Rio wants to meet Guinea govt on iron ore project
LONDON (Reuters) - Mining group Rio Tinto is seeking a meeting with the new military junta in Guinea to discuss its $6 billion Simandou iron ore project, the firm said on Monday.
Rio -- the world's fourth biggest diversified mining group by market value -- had been locked in a dispute about Simandou with the previous government of President Lansana Conte, who died last week, sparking a military coup.
"One of main priorities is that we want to fix up a meeting with the new government as soon as possible to discuss the situation," spokesman Nick Cobban said.
On Saturday, the military junta led by Captain Moussa Dadis Camara in the West African state said "defective" mining contracts would be revised, without naming firms or projects.
On December 11, Rio said it had received a letter from the Mines Ministry indicating the government planned to withdraw Rio's rights to the northern portion of the huge Simandou concession.
Later, a company belonging to Israeli diamond trader Beny Steinmetz said it had obtained the rights to north Simandou.

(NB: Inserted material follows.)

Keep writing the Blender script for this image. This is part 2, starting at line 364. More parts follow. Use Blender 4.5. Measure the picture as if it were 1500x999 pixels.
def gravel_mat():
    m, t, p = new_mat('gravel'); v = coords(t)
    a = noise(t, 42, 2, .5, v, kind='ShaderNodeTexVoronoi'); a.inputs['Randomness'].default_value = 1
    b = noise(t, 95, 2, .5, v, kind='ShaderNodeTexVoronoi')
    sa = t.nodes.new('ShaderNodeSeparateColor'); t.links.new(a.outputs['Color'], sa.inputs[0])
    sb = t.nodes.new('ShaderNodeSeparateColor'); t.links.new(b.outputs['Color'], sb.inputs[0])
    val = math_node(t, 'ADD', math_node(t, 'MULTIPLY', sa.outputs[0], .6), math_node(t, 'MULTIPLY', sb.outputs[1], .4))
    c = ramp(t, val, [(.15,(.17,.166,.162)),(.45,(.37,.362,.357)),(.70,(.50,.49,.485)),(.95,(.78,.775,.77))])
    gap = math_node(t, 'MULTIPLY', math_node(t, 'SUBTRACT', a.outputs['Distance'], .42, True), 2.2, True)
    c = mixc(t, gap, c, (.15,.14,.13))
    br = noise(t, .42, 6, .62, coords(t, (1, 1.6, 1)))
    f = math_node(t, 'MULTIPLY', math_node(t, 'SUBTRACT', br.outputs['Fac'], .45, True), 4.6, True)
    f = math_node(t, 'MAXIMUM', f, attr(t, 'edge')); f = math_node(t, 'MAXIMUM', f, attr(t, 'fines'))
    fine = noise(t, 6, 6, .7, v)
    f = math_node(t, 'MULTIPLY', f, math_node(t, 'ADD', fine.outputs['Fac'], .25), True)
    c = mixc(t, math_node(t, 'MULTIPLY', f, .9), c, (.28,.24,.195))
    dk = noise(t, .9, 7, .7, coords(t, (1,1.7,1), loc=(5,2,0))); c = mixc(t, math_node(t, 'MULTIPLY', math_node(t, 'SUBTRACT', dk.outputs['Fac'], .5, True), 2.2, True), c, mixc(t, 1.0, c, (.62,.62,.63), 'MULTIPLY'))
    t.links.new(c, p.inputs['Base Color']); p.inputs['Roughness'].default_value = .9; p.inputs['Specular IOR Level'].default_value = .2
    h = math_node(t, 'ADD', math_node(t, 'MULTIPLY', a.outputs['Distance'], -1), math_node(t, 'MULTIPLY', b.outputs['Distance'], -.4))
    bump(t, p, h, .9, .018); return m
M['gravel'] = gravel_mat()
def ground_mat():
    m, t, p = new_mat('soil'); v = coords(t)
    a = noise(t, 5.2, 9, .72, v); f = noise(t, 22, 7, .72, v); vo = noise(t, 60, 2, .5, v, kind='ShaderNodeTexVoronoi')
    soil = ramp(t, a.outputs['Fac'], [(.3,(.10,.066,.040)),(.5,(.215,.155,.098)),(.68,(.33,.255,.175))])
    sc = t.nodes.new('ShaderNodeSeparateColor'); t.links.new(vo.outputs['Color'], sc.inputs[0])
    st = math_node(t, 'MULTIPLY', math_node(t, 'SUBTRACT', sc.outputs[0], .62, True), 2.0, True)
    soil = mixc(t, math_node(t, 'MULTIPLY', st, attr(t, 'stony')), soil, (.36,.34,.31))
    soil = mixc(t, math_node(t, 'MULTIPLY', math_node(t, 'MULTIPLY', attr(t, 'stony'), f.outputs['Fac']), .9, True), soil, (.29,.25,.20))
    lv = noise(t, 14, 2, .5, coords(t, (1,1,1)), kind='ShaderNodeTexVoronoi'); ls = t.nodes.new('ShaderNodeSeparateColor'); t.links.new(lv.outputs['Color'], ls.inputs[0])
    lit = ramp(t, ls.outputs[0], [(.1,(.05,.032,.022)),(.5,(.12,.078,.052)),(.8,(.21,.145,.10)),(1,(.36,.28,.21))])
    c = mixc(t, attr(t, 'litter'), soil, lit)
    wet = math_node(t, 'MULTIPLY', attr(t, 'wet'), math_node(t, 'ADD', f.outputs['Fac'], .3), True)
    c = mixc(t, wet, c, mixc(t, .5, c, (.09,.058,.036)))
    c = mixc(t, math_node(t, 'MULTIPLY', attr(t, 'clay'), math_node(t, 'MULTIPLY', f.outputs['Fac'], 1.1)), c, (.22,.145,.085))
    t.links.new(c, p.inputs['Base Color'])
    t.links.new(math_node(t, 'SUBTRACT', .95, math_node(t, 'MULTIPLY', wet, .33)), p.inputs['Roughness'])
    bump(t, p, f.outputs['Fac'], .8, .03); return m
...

Rio Tinto, the world's No. 2 iron ore miner, has repeatedly vowed to fight to retain rights to the entire Simandou project, which it has described as the world's biggest known undeveloped iron ore deposit.
The firm had said it was deferring all non-essential spending on the project for 2009 until it could verify its licence, but still planned to spend $58 million between January and April.
"Our position really is the same, that we still we have a valid claim there," Cobban said, who added that prospecting work on the site had been continuing.
"Of course this is the Christmas break, but we have been drilling. Work is continuing there."
The company had forecast that Simandou's production would begin in 2013 at 8 million tonnes, rising to 70 million tonnes by 2018. Rio Tinto says it has already spent $400 million on Simandou.